Nick Shaxson ■ How financialisation worsens Britain’s regional imbalances: our submission to parliament
Recently the UK Treasury launched an inquiry into regional imbalances in the UK economy. In short, it was asking about the nature of the economic imbalances in the UK, the problems these imbalances may pose, and what remedies might be available.
The Tax Justice Network sent the Treasury a submission, which you can download here.
The main purpose of the submission is:
to challenge a widespread view that London is necessarily the ‘engine’ of the British economy, creating jobs and wealth and showering taxes and subsidies on other parts of the country, in a grand one-way flow.
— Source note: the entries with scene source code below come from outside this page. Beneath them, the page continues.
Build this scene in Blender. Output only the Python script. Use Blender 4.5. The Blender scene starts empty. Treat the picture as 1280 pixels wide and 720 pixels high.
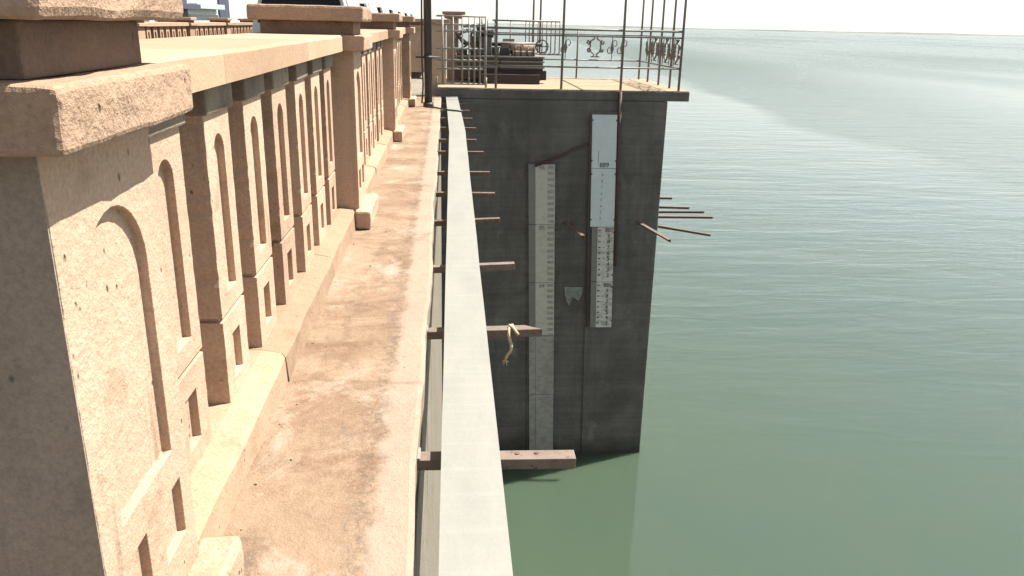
import bpy, bmesh, math, random
from mathutils import Vector, Matrix, noise as mnoise
random.seed(7)
R = math.radians
scene = bpy.context.scene
COL = scene.collection

# ------------------------------------------------------------------ camera
CAM_H = 1.15
PITCH, YAW, ROLL = R(18.2645), R(4.9125), R(1.3)
fw = Vector((math.sin(YAW)*math.cos(PITCH), math.cos(YAW)*math.cos(PITCH), -math.sin(PITCH)))
rt = Vector((math.cos(YAW), -math.sin(YAW), 0))
up = rt.cross(fw)
rt2 = rt*math.cos(ROLL) + up*math.sin(ROLL)
up2 = -rt*math.sin(ROLL) + up*math.cos(ROLL)
cd = bpy.data.cameras.new('camera')
cam = bpy.data.objects.new('camera', cd)
COL.objects.link(cam)
M = Matrix(((rt2.x, up2.x, -fw.x, 0), (rt2.y, up2.y, -fw.y, 0), (rt2.z, up2.z, -fw.z, CAM_H), (0, 0, 0, 1)))
cam.matrix_world = M
cd.sensor_width = 36
cd.lens = 1000/1280*36
cd.clip_start = 0.05
cd.clip_end = 60000
scene.camera = cam

# ------------------------------------------------------------------ sky, sun, exposure
SUN_EL = R(56)
SUN_DIR = Vector((math.cos(R(21))*math.cos(SUN_EL), math.sin(R(21))*math.cos(SUN_EL), math.sin(SUN_EL)))  # towards the sun
world = bpy.data.worlds.new('World')
scene.world = world
world.use_nodes = True
wn = world.node_tree
for n in list(wn.nodes):
    wn.nodes.remove(n)
sky = wn.nodes.new('ShaderNodeTexSky')
sky.sky_type = 'NISHITA'
sky.sun_disc = False
sky.sun_elevation = SUN_EL
sky.sun_rotation = math.atan2(SUN_DIR.x, SUN_DIR.y)
sky.air_density = 1.1
sky.dust_density = 0.6
sky.ozone_density = 0.0
sky.altitude = 100
bg = wn.nodes.new('ShaderNodeBackground')
bg.inputs[1].default_value = 0.066
wo = wn.nodes.new('ShaderNodeOutputWorld')
hs_ = wn.nodes.new('ShaderNodeHueSaturation')     # white summer haze: the whole sky a little less blue
hs_.inputs['Saturation'].default_value = 0.35
wn.links.new(sky.outputs[0], hs_.inputs['Color'])
wn.links.new(hs_.outputs[0], bg.inputs[0])
wn.links.new(bg.outputs[0], wo.inputs[0])
sl = bpy.data.lights.new('sun', 'SUN')
sl.energy = 5.0
sl.angle = R(0.53)
sl.color = (1.0, 0.93, 0.82)
sun = bpy.data.objects.new('sun', sl)
COL.objects.link(sun)
sun.rotation_euler = SUN_DIR.to_track_quat('Z', 'Y').to_euler()
sun.location = SUN_DIR*40
vs = scene.view_settings
vs.view_transform = 'Standard'
vs.look = 'None'
vs.exposure = 1.47
vs.gamma = 1
vs.use_curve_mapping = False
scene.cycles.volume_bounces = 1
scene.cycles.max_bounces = 8

# ------------------------------------------------------------------ material helpers
MATS = {}
def newmat(name):
    m = bpy.data.materials.new(name)
    m.use_nodes = True
    nt = m.node_tree
    for n in list(nt.nodes):
        nt.nodes.remove(n)
    out = nt.nodes.new('ShaderNodeOutputMaterial')
    p = nt.nodes.new('ShaderNodeBsdfPrincipled')
    nt.links.new(p.outputs[0], out.inputs[0])
    MATS[name] = m
    return m, nt, p
def N(nt, t, **kw):
    n = nt.nodes.new(t)
    for k, v in kw.items():
        if k.startswith('i_'):
            key = k[2:]
            key = int(key) if key.isdigit() else key.replace('_', ' ')
            n.inputs[key].default_value = v
        else:
            setattr(n, k, v)
    return n
def pos(nt, scale=(1, 1, 1), loc=(0, 0, 0)):
    g = N(nt, 'ShaderNodeNewGeometry')
    m = N(nt, 'ShaderNodeMapping')
    m.inputs['Scale'].default_value = scale
    m.inputs['Location'].default_value = loc
    nt.links.new(g.outputs['Position'], m.inputs[0])
    return m.outputs[0]
def noise(nt, vec, scale, detail=4, rough=0.6, dist=0.0):
    n = N(nt, 'ShaderNodeTexNoise', i_Scale=scale, i_Detail=detail, i_Roughness=rough, i_Distortion=dist)
    nt.links.new(vec, n.inputs['Vector'])
    return n.outputs['Fac']
def ramp(nt, fac, stops, interp='LINEAR'):
    r = N(nt, 'ShaderNodeValToRGB')
    r.color_ramp.interpolation = interp
    el = r.color_ramp.elements
    while len(el) < len(stops):
        el.new(0.5)
    for e, (p, c) in zip(el, stops):
        e.position = p
        e.color = (c, c, c, 1) if isinstance(c, (int, float)) else (*c, 1)
    nt.links.new(fac, r.inputs[0])
    return r.outputs[0]
def mix(nt, fac, a, b, mode='MIX'):
    m = N(nt, 'ShaderNodeMix', data_type='RGBA', blend_type=mode)
    for sock, v in ((m.inputs[0], fac), (m.inputs[6], a), (m.inputs[7], b)):
        if isinstance(v, (int, float)):
            sock.default_value = v
        elif isinstance(v, tuple):
            sock.default_value = (*v, 1)
        else:
            nt.links.new(v, sock)
    return m.outputs[2]
def mth(nt, op, a, b=None, c=None, clamp=False):
    m = N(nt, 'ShaderNodeMath', operation=op, use_clamp=clamp)
    for i, v in enumerate((a, b, c)):
        if v is None:
            continue
        if isinstance(v, (int, float)):
            m.inputs[i].default_value = v
        else:
            nt.links.new(v, m.inputs[i])
    return m.outputs[0]
def bump(nt, p, height, strength=0.5, dist=0.01, prev=None):
    b = N(nt, 'ShaderNodeBump', i_Strength=strength, i_Distance=dist)
    nt.links.new(height, b.inputs['Height'])
    if prev is not None:
        nt.links.new(prev, b.inputs['Normal'])
    nt.links.new(b.outputs[0], p.inputs['Normal'])
    return b.outputs[0]
def sepz(nt):
    g = N(nt, 'ShaderNodeNewGeometry')
    s = N(nt, 'ShaderNodeSeparateXYZ')
    nt.links.new(g.outputs['Position'], s.inputs[0])
    return s.outputs

def concrete(name, base, alt, stain, stain_amt=0.5, pit=0.5, rough=0.9, scale=1.0, bmp=0.006, streak=0.4, vary=0.14):
    m, nt, p = newmat(name)
    v = pos(nt)
    big = ramp(nt, noise(nt, v, 2.2*scale, 5, 0.62), [(0.35, 0), (0.68, 1)])
    c = mix(nt, big, base, alt)
    vs_ = pos(nt, (9*scale, 9*scale, 0.9*scale))
    st = ramp(nt, noise(nt, vs_, 1.0, 5, 0.65), [(0.52, 0), (0.75, 1)])
    c = mix(nt, mth(nt, 'MULTIPLY', st, streak), c, stain)
    run = ramp(nt, noise(nt, pos(nt, (16*scale, 16*scale, 0.8*scale), (4, 8, 2)), 1.0, 4, 0.6), [(0.60, 0), (0.72, 1)])
    rz_ = ramp(nt, noise(nt, pos(nt, (1.5, 1.5, 3), (1, 2, 7)), 1.0, 3, 0.6), [(0.48, 0), (0.6, 1)])
    c = mix(nt, mth(nt, 'MULTIPLY', mth(nt, 'MULTIPLY', run, rz_), streak*1.6, clamp=True), c, tuple(q*0.35 for q in stain))
    blot = ramp(nt, noise(nt, pos(nt, loc=(3, 7, 1)), 5.5*scale, 8, 0.7), [(0.54, 0), (0.7, 1)])
    c = mix(nt, mth(nt, 'MULTIPLY', blot, stain_amt), c, stain)
    fine = noise(nt, v, 120*scale, 3, 0.7)
    c = mix(nt, 0.32, c, ramp(nt, fine, [(0.3, 0.25), (0.62, 1.0)]), 'MULTIPLY')
    vo = N(nt, 'ShaderNodeTexVoronoi', i_Scale=34*scale, i_Randomness=1.0)
    nt.links.new(pos(nt, (1, 1, 0.6)), vo.inputs['Vector'])
    pits = ramp(nt, vo.outputs['Distance'], [(0.06, 1), (0.16, 0)])
    pm = ramp(nt, noise(nt, pos(nt, loc=(9, 2, 4)), 9*scale, 3, 0.6), [(0.5, 0), (0.62, 1)])
    pits = mth(nt, 'MULTIPLY', pits, pm)
    c = mix(nt, mth(nt, 'MULTIPLY', pits, pit), c, (stain[0]*0.5, stain[1]*0.5, stain[2]*0.5))
    oi = N(nt, 'ShaderNodeObjectInfo')
    hs = N(nt, 'ShaderNodeHueSaturation')
    nt.links.new(mth(nt, 'MULTIPLY_ADD', oi.outputs['Random'], vary*2, 1-vary), hs.inputs['Value'])
    nt.links.new(c, hs.inputs['Color'])
    nt.links.new(hs.outputs[0], p.inputs['Base Color'])
    p.inputs['Roughness'].default_value = rough
    p.inputs['Specular IOR Level'].default_value = 0.25
    h = mth(nt, 'SUBTRACT', mth(nt, 'ADD', mth(nt, 'MULTIPLY', fine, 0.35), noise(nt, v, 26*scale, 5, 0.65)), mth(nt, 'MULTIPLY', pits, 0.8))
    bump(nt, p, h, 0.6, bmp)
    return m
def flat(name, col, rough=0.6, metal=0.0, var=0.25, scale=20, bmp=0.0, alt=None):
    m, nt, p = newmat(name)
    v = pos(nt)
    f = noise(nt, v, scale, 5, 0.65)
    a = alt or tuple(x*(1-var) for x in col)
    c = mix(nt, ramp(nt, f, [(0.35, 0), (0.65, 1)]), col, a)
    nt.links.new(c, p.inputs['Base Color'])
    p.inputs['Roughness'].default_value = rough
    p.inputs['Metallic'].default_value = metal
    if bmp:
        bump(nt, p, f, 0.5, bmp)
    return m

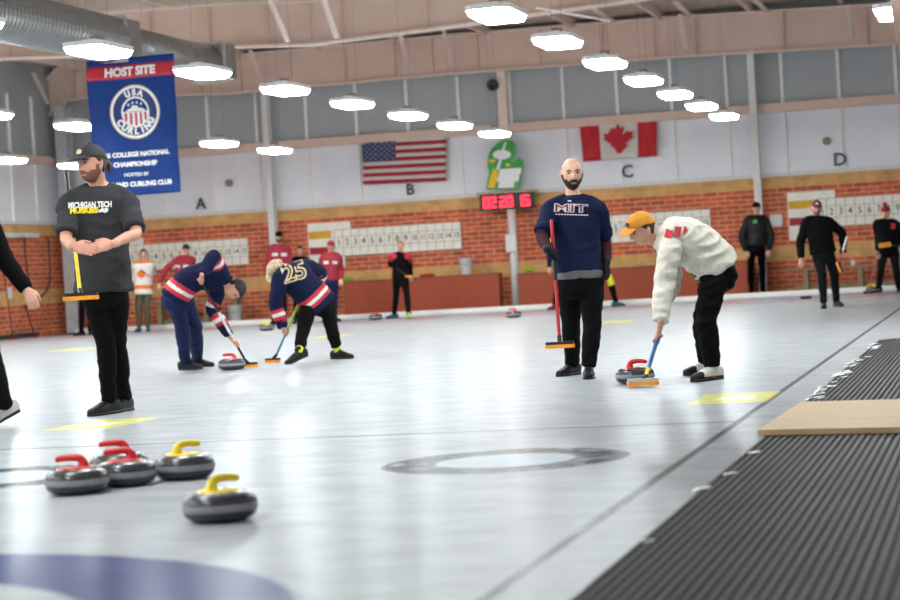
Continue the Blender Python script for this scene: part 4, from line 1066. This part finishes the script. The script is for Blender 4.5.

The submission then goes on to make the analytical contrast between productive wealth creating activities (such as making useful widgets or services) and wealth extracting ones (such as using tax havens to escape tax, or using monopoly powers to gouge others). It then shows that while the “losers” of the wealth extraction are a wide range of players who are relatively evenly spread across the country, the “winners” are generally focused in a relatively small, highly affluent section of London and the southeast, and the ‘offshore nexus’.
It does this primarily by looking at a single firm, with an underlying activity producing a real benefit, but an immensely complex corporate tower perched atop it, nearly all of whose beneficiaries are in the London/offshore nexus, extracting wealth away from other players elsewhere.
So while London/offshore nexus” certainly does generate jobs and profits in gross terms, in net terms the picture is completely different, with a large part of London’s success coming at the expense of other parts of the economy.
This article is inspired by our long-standing work on the Finance Curse, which has powerful regional implications in other countries too.